- [PROBLEM TO SOLVE]: Only the lines from the start of the data through the line containing "SC.camera = cam" should be written out, exactly as they are, with both ends included and the pictures left out.

[START OF DATA PROVIDED]

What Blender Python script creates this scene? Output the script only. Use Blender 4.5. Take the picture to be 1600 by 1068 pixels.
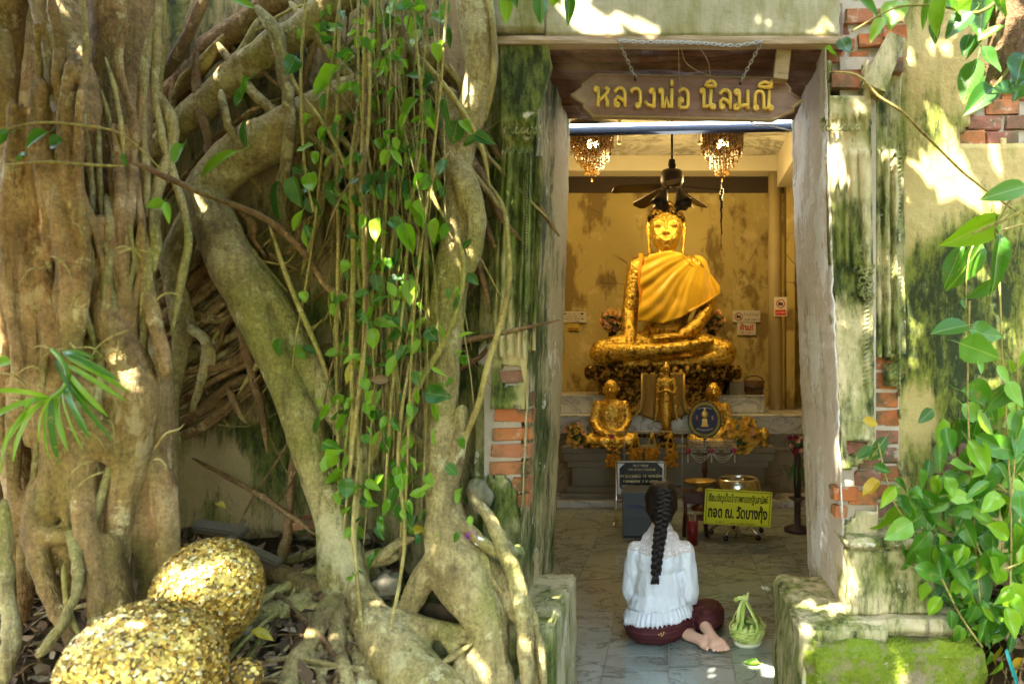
import bpy, bmesh, math, random
from math import sin, cos, pi, radians
from mathutils import Vector, Matrix, noise, Quaternion, Euler

for _o in list(bpy.data.objects):
    bpy.data.objects.remove(_o)
random.seed(11)
SC = bpy.context.scene
COL = SC.collection

# ------------------------------------------------------------------ camera
FPX, CX, CY, CH = 1067.0, 1050.0, 575.0, 1.43      # focal length in photo pixels, principal point, eye height
cam = bpy.data.objects.new('camera', bpy.data.cameras.new('camera'))
COL.objects.link(cam)
cam.location = (0, 0, CH)
cam.rotation_euler = (radians(90), 0, 0)
cam.data.sensor_width = 36.0
cam.data.lens = 36.0 * FPX / 1600
cam.data.shift_x = (800 - CX) / 1600
cam.data.shift_y = (CY - 534) / 1600
cam.data.clip_start = 0.05
cam.data.clip_end = 500
cam.data.dof.use_dof = True
cam.data.dof.focus_distance = 4.2
cam.data.dof.aperture_fstop = 2.8
SC.camera = cam

# ------------------------------------------------------------------ sky, sun, exposure
SUN_DIR = Vector((0.34, 0.62, -0.86)).normalized()  # the way the light travels
W = bpy.data.worlds.new('World'); SC.world = W; W.use_nodes = True
_nt = W.node_tree
_sky = _nt.nodes.new('ShaderNodeTexSky'); _sky.sky_type = 'NISHITA'; _sky.sun_disc = False
_sky.sun_elevation = math.asin(-SUN_DIR.z)
_sky.sun_rotation = math.atan2(-SUN_DIR.x, -SUN_DIR.y)
_sky.air_density = 1.0; _sky.dust_density = 2.2; _sky.ozone_density = 0.6
_nt.links.new(_sky.outputs[0], _nt.nodes['Background'].inputs[0])
_nt.nodes['Background'].inputs[1].default_value = 0.15
sun = bpy.data.objects.new('sun', bpy.data.lights.new('sun', 'SUN')); COL.objects.link(sun)
sun.data.energy = 3.2; sun.data.angle = radians(0.53); sun.data.color = (1.0, 0.94, 0.83)
sun.rotation_euler = SUN_DIR.to_track_quat('-Z', 'Y').to_euler()
sun.location = (-3, -5, 9)
SC.view_settings.view_transform = 'Standard'; SC.view_settings.look = 'None'
SC.view_settings.exposure = 3.85; SC.view_settings.gamma = 1.0
SC.view_settings.use_curve_mapping = False
SC.render.engine = 'CYCLES'
SC.cycles.use_denoising = True
SC.cycles.max_bounces = 6; SC.cycles.diffuse_bounces = 3; SC.cycles.glossy_bounces = 3
SC.cycles.use_adaptive_sampling = True; SC.cycles.adaptive_threshold = 0.02
SC.cycles.transmission_bounces = 4; SC.cycles.transparent_max_bounces = 6
SC.cycles.caustics_reflective = False; SC.cycles.caustics_refractive = False
SC.cycles.sample_clamp_indirect = 4.0

# ------------------------------------------------------------------ helpers
def P(px, py, Y):
    """point of the place that stands at depth Y behind photo pixel (px, py)"""
    return Vector(((px - CX) / FPX * Y, Y, CH - (py - CY) / FPX * Y))
def PX(px, Y): return (px - CX) / FPX * Y
def PZ(py, Y): return CH - (py - CY) / FPX * Y
def S(pix, Y): return pix / FPX * Y
def nz(x, y, z, s=1.0): return noise.noise(Vector((x * s, y * s, z * s)))
def fbm(v, o=4): return noise.fractal(v, 1.0, 2.0, o)

class MB:
    def __init__(s): s.v = []; s.f = []; s.mi = []; s.cur = 0
    def add(s, vs, fs):
        b = len(s.v); s.v += [tuple(q) for q in vs]
        s.f += [tuple(b + i for i in f) for f in fs]; s.mi += [s.cur] * len(fs); return s
    def box(s, c, d, rot=None, taper=1.0):
        x, y, z = d[0] / 2, d[1] / 2, d[2] / 2
        vs = [Vector((a * x * (taper if e > 0 else 1), b * y * (taper if e > 0 else 1), e * z)) for e in (-1, 1) for b in (-1, 1) for a in (-1, 1)]
        if rot is not None: vs = [rot @ q for q in vs]
        vs = [q + Vector(c) for q in vs]
        return s.add(vs, [(0, 2, 3, 1), (4, 5, 7, 6), (0, 1, 5, 4), (2, 6, 7, 3), (0, 4, 6, 2), (1, 3, 7, 5)])
    def span(s, x0, x1, y0, y1, z0, z1):
        return s.box(((x0 + x1) / 2, (y0 + y1) / 2, (z0 + z1) / 2), (abs(x1 - x0), abs(y1 - y0), abs(z1 - z0)))
    def tube(s, pts, rad, n=8, cap=True, flat=1.0, jit=0.0):
        pts = [Vector(p) for p in pts]
        if not hasattr(rad, '__len__'): rad = [rad] * len(pts)
        up = None; rings = []
        for i, p in enumerate(pts):
            t = (pts[min(i + 1, len(pts) - 1)] - pts[max(i - 1, 0)])
            if t.length < 1e-9: t = Vector((0, 0, 1))
            t.normalize()
            if up is None:
                up = t.orthogonal().normalized()
            up = (up - t * up.dot(t))
            if up.length < 1e-6: up = t.orthogonal()
            up.normalize(); sd = t.cross(up)
            ring = []
            for k in range(n):
                a = 2 * pi * k / n
                r = rad[i] * (1 + (random.uniform(-jit, jit) if jit else 0))
                ring.append(p + up * (cos(a) * r) + sd * (sin(a) * r * flat))
            rings.append(ring)
        vs = [q for r in rings for q in r]; fs = []
        for i in range(len(rings) - 1):
            for k in range(n):
                a = i * n + k; b = i * n + (k + 1) % n
                fs.append((a, b, b + n, a + n))
        if cap:
            fs.append(tuple(range(n - 1, -1, -1))); fs.append(tuple(range((len(rings) - 1) * n, len(rings) * n)))
        return s.add(vs, fs)
    def ell(s, c, r, rot=None, nu=16, nv=10):
        vs = [Vector((0, 0, r[2]))]; fs = []
        for j in range(1, nv):
            t = pi * j / nv
            for i in range(nu):
                p = 2 * pi * i / nu
                vs.append(Vector((r[0] * sin(t) * cos(p), r[1] * sin(t) * sin(p), r[2] * cos(t))))
        vs.append(Vector((0, 0, -r[2]))); L = len(vs) - 1
        for i in range(nu):
            fs.append((0, 1 + i, 1 + (i + 1) % nu)); b = 1 + (nv - 2) * nu
            fs.append((L, b + (i + 1) % nu, b + i))
        for j in range(nv - 2):
            for i in range(nu):
                a = 1 + j * nu + i; b = 1 + j * nu + (i + 1) % nu
                fs.append((a, a + nu, b + nu, b))
        if rot is not None: vs = [rot @ q for q in vs]
        return s.add([q + Vector(c) for q in vs], fs)
    def cap(s, p0, r0, p1, r1, n=14):
        """tapered capsule"""
        p0 = Vector(p0); p1 = Vector(p1); d = p1 - p0
        if d.length < 1e-6: return s.ell(p0, (r0, r0, r0))
        t = d.normalized(); pts = []; rs = []
        for k in range(4):
            a = pi / 2 * (1 - k / 4) ; pts.append(p0 - t * r0 * sin(a)); rs.append(max(r0 * cos(a), r0 * .05))
        pts += [p0, p0.lerp(p1, .5), p1]; rs += [r0, (r0 + r1) / 2, r1]
        for k in range(1, 5):
            a = pi / 2 * k / 4; pts.append(p1 + t * r1 * sin(a)); rs.append(max(r1 * cos(a), r1 * .05))
        return s.tube(pts, rs, n)
    def chain(s, pr):
        for a, b in zip(pr[:-1], pr[1:]): s.cap(a[0], a[1], b[0], b[1])
        return s
    def lathe(s, prof, c=(0, 0, 0), n=24, sx=1.0, sy=1.0, rot=None, a0=0, a1=2 * pi):
        full = abs(a1 - a0 - 2 * pi) < 1e-6; m = n if full else n + 1
        vs = []; fs = []
        for r, z in prof:
            for k in range(m):
                a = a0 + (a1 - a0) * k / n
                q = Vector((r * cos(a) * sx, r * sin(a) * sy, z))
                vs.append((rot @ q if rot is not None else q) + Vector(c))
        for i in range(len(prof) - 1):
            for k in range(n):
                a = i * m + k; b = i * m + (k + 1) % m
                fs.append((a, b, b + m, a + m))
        return s.add(vs, fs)
    def prism(s, poly, z0, z1, fn=lambda x, y, z: (x, y, z)):
        n = len(poly); vs = [fn(x, y, z) for z in (z0, z1) for x, y in poly]
        fs = [tuple(range(n - 1, -1, -1)), tuple(range(n, 2 * n))] + [(i, (i + 1) % n, n + (i + 1) % n, n + i) for i in range(n)]
        return s.add(vs, fs)
    def mesh(s, name, mats=None, smooth=False):
        me = bpy.data.meshes.new(name); me.from_pydata(s.v, [], s.f)
        if mats is not None:
            for m in (mats if isinstance(mats, (list, tuple)) else [mats]): me.materials.append(m)
            if any(s.mi): me.polygons.foreach_set('material_index', s.mi)
        if smooth: me.polygons.foreach_set('use_smooth', [True] * len(me.polygons))
        me.validate(); me.update(); return me
    def build(s, name, mats, parent=None, smooth=False, loc=None, rot=None):
        return link(name, s.mesh(name, mats, smooth), parent, loc, rot)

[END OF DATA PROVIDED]

- [ANSWER FOR THIS EXERCISE]:
What Blender Python script creates this scene? Output the script only. Use Blender 4.5. Take the picture to be 1600 by 1068 pixels.
import bpy, bmesh, math, random
from math import sin, cos, pi, radians
from mathutils import Vector, Matrix, noise, Quaternion, Euler

for _o in list(bpy.data.objects):
    bpy.data.objects.remove(_o)
random.seed(11)
SC = bpy.context.scene
COL = SC.collection

# ------------------------------------------------------------------ camera
FPX, CX, CY, CH = 1067.0, 1050.0, 575.0, 1.43      # focal length in photo pixels, principal point, eye height
cam = bpy.data.objects.new('camera', bpy.data.cameras.new('camera'))
COL.objects.link(cam)
cam.location = (0, 0, CH)
cam.rotation_euler = (radians(90), 0, 0)
cam.data.sensor_width = 36.0
cam.data.lens = 36.0 * FPX / 1600
cam.data.shift_x = (800 - CX) / 1600
cam.data.shift_y = (CY - 534) / 1600
cam.data.clip_start = 0.05
cam.data.clip_end = 500
cam.data.dof.use_dof = True
cam.data.dof.focus_distance = 4.2
cam.data.dof.aperture_fstop = 2.8
SC.camera = cam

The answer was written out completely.